Nessa medida, não desapareceu a invalidade que afectava o contrato de compra e venda celebrado, não tendo por isso havido convalidação do negócio.
Não é outrossim razoável exigir à autora que aguarde indefinida e interminavelmente pela reparação do equipamento em causa, atendendo às já inúmeras e sucessivas as interpelações  extrajudiciais efectuadas pela autora à ré com vista à reparação do equipamento.
De facto, o contrato de locação financeira foi celebrado em 21. 06. 2006, com início em 15 de Julho de 2006.
Acresce que, uma vez instalado, o equipamento começou a funcionar com problemas e avariava-se com frequência, tendo o referido equipamento sido intervencionado onze vezes entre 09- 10-2006 e 09-04-2008, não tendo, no entanto as intervenções sido de molde a deixar o equipamento a funcionar de acordo com o fim a que se destinava, facto que determinou, inclusivamente a sua substituição parcial.

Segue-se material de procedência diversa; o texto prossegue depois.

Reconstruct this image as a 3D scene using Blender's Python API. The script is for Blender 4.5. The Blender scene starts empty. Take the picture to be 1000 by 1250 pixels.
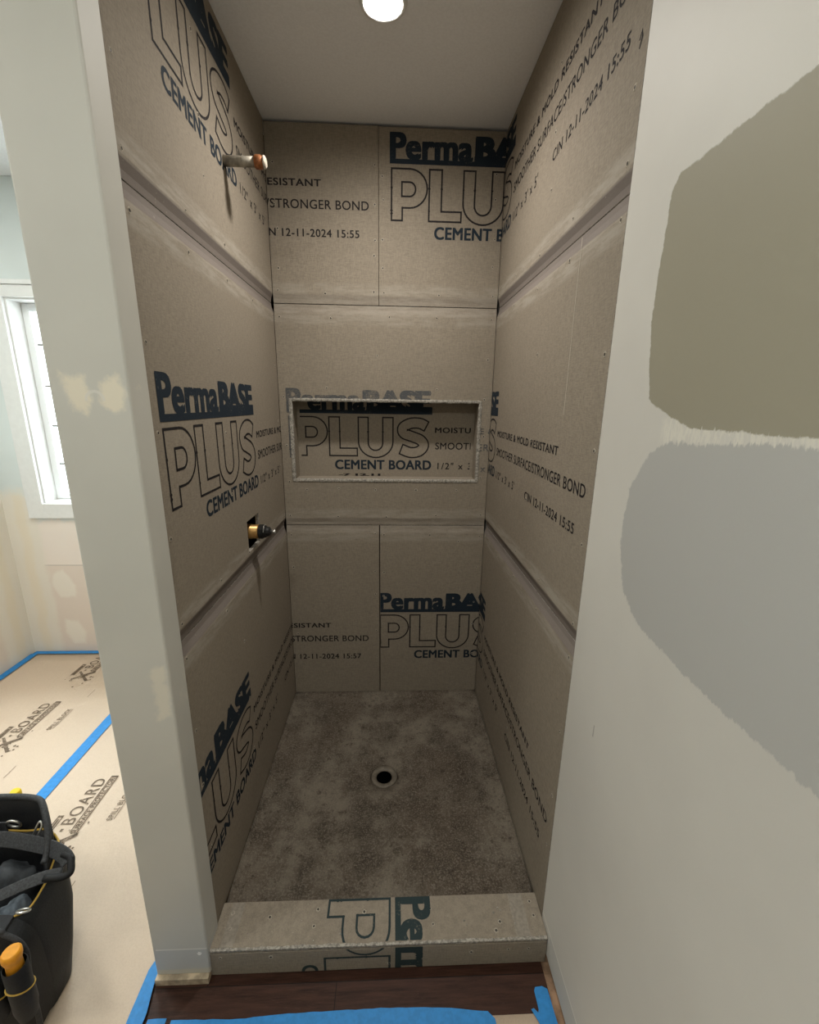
import bpy, bmesh, math, random
from mathutils import Vector, Matrix, noise as mnoise

C = bpy.context.scene.collection
SC = bpy.context.scene
R = random.Random(7)
PI = math.pi

# ------------------------------------------------------------------ dimensions
W = 0.8965      # shower width (left boards at x=0, right boards at x=W)
D = 1.0103      # face of the back boards
H = 2.4647      # ceiling
ZS1 = 0.9363    # lower horizontal joint
ZS2 = 1.8503    # upper horizontal joint
ZP = 0.064      # pan edge
YL = 0.0159     # front edge of left boards
YR = 0.0108     # front edge of right boards
CT, CF, CB = 0.0894, -0.0418, 0.070   # curb top, front, back
XE, YE = 0.0044, -0.0473              # partition end corner
XPL = -0.134                          # far side of the partition
YB2, XL2 = 1.513, -1.655              # far wall and side wall of the next room
YBACK = -2.7

# ------------------------------------------------------------------ camera
cd = bpy.data.cameras.new('camera')
cam = bpy.data.objects.new('camera', cd); C.objects.link(cam)
r_ = Vector((0.999106, -0.039807, 0.014203)); u_ = Vector((-0.004008, 0.245284, 0.969443)); f_ = Vector((0.042074, 0.968634, -0.244905))
m = Matrix((( r_.x, u_.x, -f_.x, 0.4713), (r_.y, u_.y, -f_.y, -0.862), (r_.z, u_.z, -f_.z, 1.4726), (0, 0, 0, 1)))
cam.matrix_world = m
cd.sensor_fit = 'HORIZONTAL'; cd.sensor_width = 36.0; cd.lens = 36.0 * 524.72 / 1000.0
cd.clip_start = 0.02
SC.camera = cam

# ------------------------------------------------------------------ light
SKY = 4.5
LENS = 690.0
ROOM = [(0.20, -1.10, 12.5), (-1.25, -0.60, 11.0), (-0.95, 0.55, 13.0)]
world = bpy.data.worlds.new('sky'); SC.world = world; world.use_nodes = True
wn = world.node_tree; wn.nodes.clear()
bg = wn.nodes.new('ShaderNodeBackground'); wo = wn.nodes.new('ShaderNodeOutputWorld')
bg.inputs[0].default_value = (0.88, 0.95, 1.0, 1); bg.inputs[1].default_value = SKY
wn.links.new(bg.outputs[0], wo.inputs[0])

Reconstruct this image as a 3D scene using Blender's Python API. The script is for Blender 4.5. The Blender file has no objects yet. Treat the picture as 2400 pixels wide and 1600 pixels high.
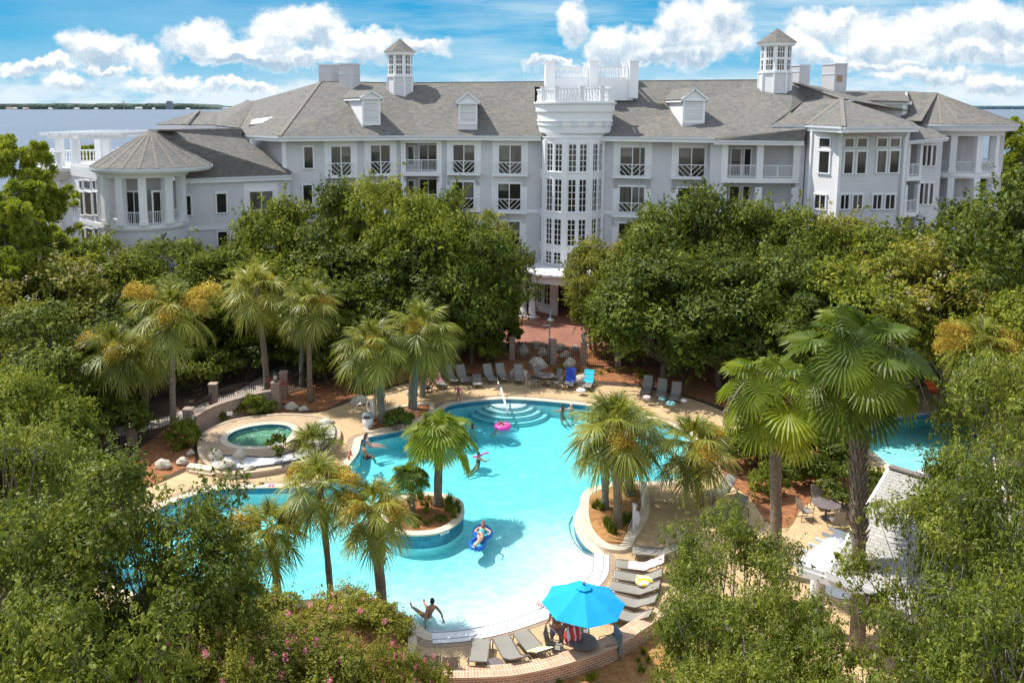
import bpy, math, random
import numpy as np
from mathutils import Vector, Matrix, noise as mnoise
from mathutils.geometry import tessellate_polygon
R = math.radians
random.seed(7); np.random.seed(7)
scene = bpy.context.scene
COL = scene.collection

# ---------------------------------------------------------------- camera
CAM_H = 18.5; FPX = 2000.0; PITCH = R(7.9); CX = 1080.0; CY = 529.0
cd = bpy.data.cameras.new("camera"); cam = bpy.data.objects.new("camera", cd); COL.objects.link(cam)
cam.location = (0, 0, CAM_H); cam.rotation_euler = (R(90) - PITCH, 0, 0)
cd.sensor_width = 36; cd.lens = FPX / 2400 * 36
cd.shift_x = (1200 - CX) / 2400; cd.shift_y = (CY - 800) / 2400
cd.clip_end = 60000; cd.clip_start = 0.3
scene.camera = cam

# ---------------------------------------------------------------- sun, sky, exposure
SUN_TO = Vector((-2.1, 0.95, 3.6)).normalized()
sd = bpy.data.lights.new("sun", 'SUN'); sd.energy = 4.0; sd.angle = R(0.5); sd.color = (1.0, 0.955, 0.88)
sun = bpy.data.objects.new("sun", sd); COL.objects.link(sun)
sun.rotation_euler = SUN_TO.to_track_quat('Z', 'Y').to_euler(); sun.location = (-40, 20, 80)
scene.view_settings.view_transform = 'Standard'; scene.view_settings.look = 'None'
scene.view_settings.exposure = 0.65; scene.view_settings.gamma = 1
world = bpy.data.worlds.new("World"); scene.world = world; world.use_nodes = True

def ray(px, py):
    a = (px - CX) / FPX; b = (CY - py) / FPX
    return Vector((a, math.cos(PITCH) + b * math.sin(PITCH), -math.sin(PITCH) + b * math.cos(PITCH)))
def G(px, py, z=0.0):
    d = ray(px, py); t = (z - CAM_H) / d.z
    return Vector((d.x * t, d.y * t, z))
def P(px, py, Y):
    d = ray(px, py); t = Y / d.y
    return Vector((d.x * t, Y, CAM_H + d.z * t))

class NT:
    def __init__(s, tree): s.t = tree; s.n = tree.nodes; s.l = tree.links
    def new(s, typ, **kw):
        nd = s.n.new(typ)
        for k, v in kw.items():
            if k.startswith('i_'):
                nd.inputs[int(k[2:]) if k[2:].isdigit() else k[2:].replace('_', ' ')].default_value = v
            else: setattr(nd, k, v)
        return nd
    def link(s, a, b): s.l.new(a, b)
    def math(s, op, a, b=None, c=None):
        nd = s.n.new('ShaderNodeMath'); nd.operation = op
        for i, v in enumerate((a, b, c)):
            if v is None: continue
            if isinstance(v, (int, float)): nd.inputs[i].default_value = v
            else: s.l.new(v, nd.inputs[i])
        return nd.outputs[0]
    def vmath(s, op, a, b=None, out=0):
        nd = s.n.new('ShaderNodeVectorMath'); nd.operation = op
        for i, v in enumerate((a, b)):
            if v is None: continue
            if isinstance(v, (tuple, list)): nd.inputs[i].default_value = v
            elif isinstance(v, (int, float)): nd.inputs[3].default_value = v
            else: s.l.new(v, nd.inputs[i])
        return nd.outputs[out]
    def mix(s, fac, a, b):
        nd = s.n.new('ShaderNodeMix'); nd.data_type = 'RGBA'
        for i, v in ((0, fac), (6, a), (7, b)):
            if isinstance(v, (int, float)): nd.inputs[i].default_value = v
            elif isinstance(v, (tuple, list)): nd.inputs[i].default_value = tuple(v) + ((1,) if len(v) == 3 else ())
            else: s.l.new(v, nd.inputs[i])
        return nd.outputs[2]
    def ramp(s, fac, stops):
        nd = s.n.new('ShaderNodeValToRGB'); cr = nd.color_ramp
        while len(cr.elements) < len(stops): cr.elements.new(0.5)
        for e, (p, c) in zip(cr.elements, stops):
            e.position = p; e.color = tuple(c) + ((1,) if len(c) == 3 else ()) if not isinstance(c, (int, float)) else (c, c, c, 1)
        s.l.new(fac, nd.inputs[0]); return nd.outputs[0]
    def noise(s, vec, scale, detail=3, rough=0.5):
        nd = s.n.new('ShaderNodeTexNoise'); nd.inputs['Scale'].default_value = scale
        nd.inputs['Detail'].default_value = detail; nd.inputs['Roughness'].default_value = rough
        if vec is not None: s.l.new(vec, nd.inputs['Vector'])
        return nd

def build_world():
    t = NT(world.node_tree); t.n.clear()
    out = t.new('ShaderNodeOutputWorld'); bg = t.new('ShaderNodeBackground'); bg.inputs[1].default_value = 0.095
    sky = t.new('ShaderNodeTexSky'); sky.sky_type = 'NISHITA'; sky.sun_disc = False
    sky.sun_elevation = math.asin(SUN_TO.z); sky.sun_rotation = math.atan2(SUN_TO.x, SUN_TO.y)
    sky.air_density = 1.0; sky.dust_density = 0.3; sky.ozone_density = 1.5
    tc = t.new('ShaderNodeTexCoord').outputs['Generated']
    sep = t.new('ShaderNodeSeparateXYZ'); t.link(tc, sep.inputs[0])
    ay = t.math('MAXIMUM', t.math('ABSOLUTE', sep.outputs[1]), 0.12)
    u = t.math('DIVIDE', sep.outputs[0], ay); w = t.math('DIVIDE', sep.outputs[2], ay)
    cv = t.new('ShaderNodeCombineXYZ'); t.link(u, cv.inputs[0]); t.link(w, cv.inputs[1]); P0 = cv.outputs[0]
    # blue of the sky by height
    el = t.math('MULTIPLY', sep.outputs[2], 1.0)
    low = t.ramp(el, [(0.0, (2.5, 4.6, 5.8)), (0.03, (1.75, 4.1, 5.7)), (0.07, (0.75, 3.35, 5.4)), (0.13, (0.16, 2.5, 4.9))])
    hi = t.new('ShaderNodeMapRange'); t.link(el, hi.inputs[0]); hi.inputs['From Min'].default_value = 0.15; hi.inputs['From Max'].default_value = 0.45
    skym = t.mix(hi.outputs[0], low, sky.outputs[0])
    # billowed coordinates
    n1 = t.noise(P0, 14, 4, 0.55); n2 = t.noise(P0, 60, 4, 0.65)
    d1 = t.vmath('SCALE', t.vmath('SUBTRACT', n1.outputs['Color'], (0.5, 0.5, 0.5)), 0.055)
    d2 = t.vmath('SCALE', t.vmath('SUBTRACT', n2.outputs['Color'], (0.5, 0.5, 0.5)), 0.022)
    PD = t.vmath('ADD', t.vmath('ADD', P0, d1), d2)
    blobs = [(230,112,95,45),(335,135,65,35),(90,158,120,18),(260,165,60,14),(470,95,90,45),(560,120,130,35),(640,78,75,58),(740,72,85,52),(830,108,120,34),
             (650,130,300,16),(560,202,120,16),(420,185,60,20),(160,195,70,25),(350,200,60,20),(1345,45,42,62),(1425,112,60,48),(1520,112,70,36),(1600,72,70,70),(1690,40,60,70),(1660,112,110,50),
             (1570,135,190,20),(1870,112,80,40),(1960,55,110,45),(2080,95,130,52),(2200,60,130,62),(2340,50,110,66),
             (2290,120,180,36),(2180,178,150,22),(2060,148,120,16),(985,118,70,18),(1285,150,60,14),(2340,205,100,30),(1960,135,90,22)]
    cur = None; curs = None
    for (x, y, rx, ry) in blobs:
        d = ray(x, y); c = (d.x / d.y, d.z / d.y)
        q = t.vmath('SUBTRACT', PD, (c[0], c[1], 0)); q = t.vmath('MULTIPLY', q, (2000 / rx, 2000 / ry, 0))
        f = t.math('SUBTRACT', 1.0, t.vmath('LENGTH', q, out=1))
        sp = t.new('ShaderNodeSeparateXYZ'); t.link(q, sp.inputs[0])
        cur = f if cur is None else t.math('SMOOTH_MAX', cur, f, 0.25)
        # height inside the puff, weighted
        hh = t.math('MULTIPLY', sp.outputs[1], t.math('MAXIMUM', f, 0.0))
        curs = hh if curs is None else t.math('ADD', curs, hh)
    n3 = t.noise(t.vmath('MULTIPLY', P0, (1, 1.5, 1)), 30, 5, 0.62)
    dens = t.math('ADD', cur, t.math('MULTIPLY', t.math('SUBTRACT', n3.outputs[0], 0.5), 0.9))
    alpha = t.new('ShaderNodeMapRange'); alpha.interpolation_type = 'SMOOTHSTEP'; alpha.clamp = True
    alpha.inputs['From Min'].default_value = -0.16; alpha.inputs['From Max'].default_value = 0.36; t.link(dens, alpha.inputs[0])
    # relief: compare the billow noise with itself a little towards the light
    nA = t.noise(PD, 24, 5, 0.6); nB = t.noise(t.vmath('ADD', PD, (-0.008, 0.010, 0)), 24, 5, 0.6)
    rel = t.math('MULTIPLY', t.math('SUBTRACT', nA.outputs[0], nB.outputs[0]), 2.4)
    sh = t.math('ADD', t.math('ADD', t.math('MULTIPLY', curs, 1.7), rel), 0.70)
    ccol = t.ramp(sh, [(0.0, (3.1, 4.1, 5.1)), (0.3, (4.2, 5.0, 5.7)), (0.6, (5.5, 6.0, 6.4)), (0.9, (7.4, 7.45, 7.4))])
    # thin high veil, streaked
    st = t.vmath('MULTIPLY', P0, (2.2, 16, 1))
    ns = t.noise(st, 1.6, 5, 0.6); nl = t.noise(P0, 2.6, 2, 0.5)
    veil = t.math('MULTIPLY', t.math('SUBTRACT', ns.outputs[0], 0.38), 2.5)
    um = t.new('ShaderNodeMapRange'); um.interpolation_type = 'SMOOTHSTEP'; t.link(u, um.inputs[0])
    um.inputs['From Min'].default_value = -0.42; um.inputs['From Max'].default_value = 0.12
    um.inputs['To Min'].default_value = 0.2; um.inputs['To Max'].default_value = 0.95
    veil = t.math('MULTIPLY', veil, um.outputs[0])
    vc = t.new('ShaderNodeClamp'); t.link(t.math('ADD', veil, t.math('MULTIPLY', t.math('SUBTRACT', nl.outputs[0], 0.5), 0.5)), vc.inputs[0]); vc.inputs[2].default_value = 0.72
    c1 = t.mix(vc.outputs[0], skym, (5.2, 6.2, 6.7))
    # far puffs thickening towards the horizon
    nh = t.noise(t.vmath('MULTIPLY', P0, (9, 26, 1)), 1.0, 5, 0.62); hb = t.new('ShaderNodeMapRange'); t.link(w, hb.inputs[0]); hb.inputs['From Min'].default_value = 0.075; hb.inputs['From Max'].default_value = 0.015; hb.inputs['To Min'].default_value = -0.25; hb.inputs['To Max'].default_value = 0.12
    hz = t.new('ShaderNodeMapRange'); hz.interpolation_type = 'SMOOTHSTEP'; t.link(t.math('ADD', nh.outputs[0], hb.outputs[0]), hz.inputs[0]); hz.inputs['From Min'].default_value = 0.47; hz.inputs['From Max'].default_value = 0.70; hz.inputs['To Max'].default_value = 0.9
    c1 = t.mix(hz.outputs[0], c1, (5.6, 6.3, 6.8))
    am = t.math('MULTIPLY', alpha.outputs[0], 0.96)
    c2 = t.mix(am, c1, ccol)
    t.link(c2, bg.inputs[0])
    # the detailed clouds stand low in the north; the rest of the dome is sky whitened and brightened for fill light
    bg2 = t.new('ShaderNodeBackground'); bg2.inputs[1].default_value = 0.15; t.link(t.mix(0.40, sky.outputs[0], (5.6, 5.7, 5.8)), bg2.inputs[0])
    far = t.math('MAXIMUM', t.math('GREATER_THAN', sep.outputs[2], 0.20), t.math('LESS_THAN', sep.outputs[1], 0.0))
    mx = t.new('ShaderNodeMixShader'); t.link(far, mx.inputs[0]); t.link(bg.outputs[0], mx.inputs[1]); t.link(bg2.outputs[0], mx.inputs[2]); t.link(mx.outputs[0], out.inputs[0])
build_world()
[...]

Resultou ainda provado que após as intervenções referidas em 8 a autora remeteu à ré, em 23 de Maio de 2008 uma carta, que esta recepcionou, a apresentar outra reclamação e, ainda, a conceder o prazo de 15 dias para que a ré proceda à devolução do montante pago pelo equipamento, o que a autora reitera na carta que novamente enviou à ré em 11 de Junho e que esta igualmente recebeu.
A presente acção deu entrada em 08-11-2008.
A ré continua sem cumprir mantendo a sua passividade e inércia, sendo certo, que além do mais foi citada para apresente acção.
Ou seja, manifestamente não se deu a convalidação do contrato, pese embora as confessadas intervenções realizadas, sendo ainda manifesto que a autora perdeu o interesse na manutenção do negócio.
Não se mostra razoável à luz do principio basilar da boa fé que a autora continue a esperar que a ré proceda à reparação do equipamento, já que esta não demonstra ter agido com a diligência devida no sentido da resolução dos problemas inerentes ao funcionamento do mesmo, problemas esses que determinaram inclusivamente a autora a substituir parcialmente o equipamento adquirido com os inerentes custos.
Pelo exposto, há que concluir que assiste à autora o direito de anular o contrato de compra e venda em causa” (sublinhado nosso).